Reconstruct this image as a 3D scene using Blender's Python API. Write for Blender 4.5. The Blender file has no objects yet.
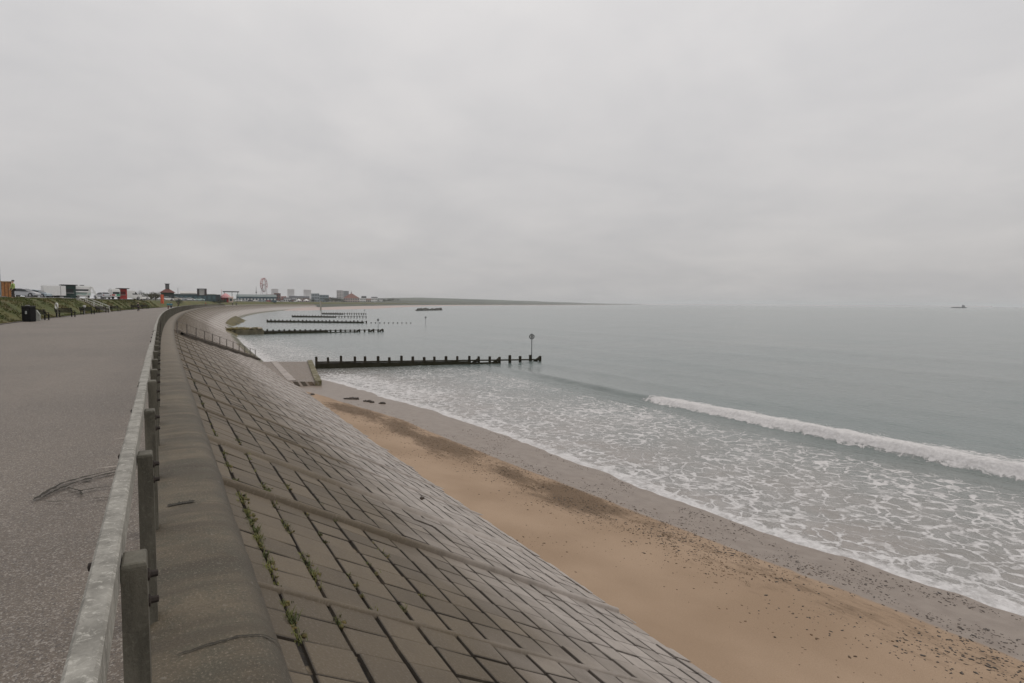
import bpy, bmesh, math, random
from mathutils import Vector, Matrix, noise as mnoise
random.seed(7)
R = math.radians
scene = bpy.context.scene
col = scene.collection

# ------------------------------------------------------------------ camera
W, H, F = 1024, 683, 600.0
CAMZ = 1.85
PITCH, ROLL = R(3.61), R(0.36)
cam_d = bpy.data.cameras.new('camera'); cam = bpy.data.objects.new('camera', cam_d); col.objects.link(cam)
cam_d.sensor_width = 36.0; cam_d.lens = 36.0 * F / W; cam_d.clip_start = 0.05; cam_d.clip_end = 40000
cam.matrix_world = Matrix.Translation((0, 0, CAMZ)) @ (Matrix.Rotation(R(90) - PITCH, 4, 'X') @ Matrix.Rotation(ROLL, 4, 'Z'))
scene.camera = cam

def hor(px):                       # pixel row of the horizon at a column
    return 303.6 + (px - 512) * 0.00628
def at(px, depth, z=0.0):          # plan point at a measured distance in front of the viewpoint
    return Vector(((px - 512) / F * depth, depth, z))
def zrow(px, py, depth):           # height of a row at a distance
    return CAMZ - (py - hor(px)) * depth / F

# ------------------------------------------------------------------ the curve of the bay
PSI = R(30.3)
def kappa(s):
    if s < 25: return 0.0
    if s < 600: return 1 / 1540.0
    if s < 2400: return 1 / 4000.0
    return 0.0
_tab = []
def _build():
    x = y = 0.0; h = -PSI; s = 0.0; st = 2.0
    while s < 14000:
        _tab.append((x, y, h))
        h2 = h + kappa(s + st / 2) * st
        hm = (h + h2) / 2
        x += math.sin(hm) * st; y += math.cos(hm) * st; h = h2; s += st
_build()
def P(s, a, z=0.0):                # along the wall s, to the right of it a
    if s < 0:
        h = -PSI; x = math.sin(h) * s; y = math.cos(h) * s
    else:
        i = min(int(s / 2), len(_tab) - 2); t = s / 2 - i
        x0, y0, h0 = _tab[i]; x1, y1, h1 = _tab[i + 1]
        x = x0 + (x1 - x0) * t; y = y0 + (y1 - y0) * t; h = h0 + (h1 - h0) * t
    return Vector((x + math.cos(h) * a, y - math.sin(h) * a, z))
def heading(s):
    if s < 0: return -PSI
    return _tab[min(int(s / 2), len(_tab) - 1)][2]
def SA(v):                         # plan point -> straight (s, a)
    return (-v[0] * math.sin(PSI) + v[1] * math.cos(PSI), v[0] * math.cos(PSI) + v[1] * math.sin(PSI))
def nz(x, y, z=0.0): return mnoise.noise(Vector((x, y, z)))
def lerp(a, b, t): return a + (b - a) * t
def sstep(e0, e1, x):
    t = max(0.0, min(1.0, (x - e0) / (e1 - e0))); return t * t * (3 - 2 * t)
def interp(tab, x):
    if x <= tab[0][0]: return tab[0][1]
    for (x0, y0), (x1, y1) in zip(tab, tab[1:]):
        if x <= x1: return lerp(y0, y1, (x - x0) / (x1 - x0))
    return tab[-1][1]
def spaced(*segs):                 # (start, stop, first_step, last_step)
    out = []
    for a, b, d0, d1 in segs:
        x = a
        while x < b - 1e-6:
            if not out or x > out[-1] + 1e-6: out.append(x)
            x += lerp(d0, d1, (x - a) / (b - a))
        out.append(b)
    res = []
    for v in out:
        if not res or v > res[-1] + 1e-4: res.append(v)
    return res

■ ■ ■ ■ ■

Look at the listing and set down only the lines from its start through the line with "scene.camera = cam", word for word and without pictures.

Reconstruct this image as a 3D scene using Blender's Python API. Write for Blender 4.5. The Blender file has no objects yet.
import bpy, bmesh, math, random
from mathutils import Vector, Matrix, noise as mnoise
random.seed(7)
R = math.radians
scene = bpy.context.scene
col = scene.collection

# ------------------------------------------------------------------ camera
W, H, F = 1024, 683, 600.0
CAMZ = 1.85
PITCH, ROLL = R(3.61), R(0.36)
cam_d = bpy.data.cameras.new('camera'); cam = bpy.data.objects.new('camera', cam_d); col.objects.link(cam)
cam_d.sensor_width = 36.0; cam_d.lens = 36.0 * F / W; cam_d.clip_start = 0.05; cam_d.clip_end = 40000
cam.matrix_world = Matrix.Translation((0, 0, CAMZ)) @ (Matrix.Rotation(R(90) - PITCH, 4, 'X') @ Matrix.Rotation(ROLL, 4, 'Z'))
scene.camera = cam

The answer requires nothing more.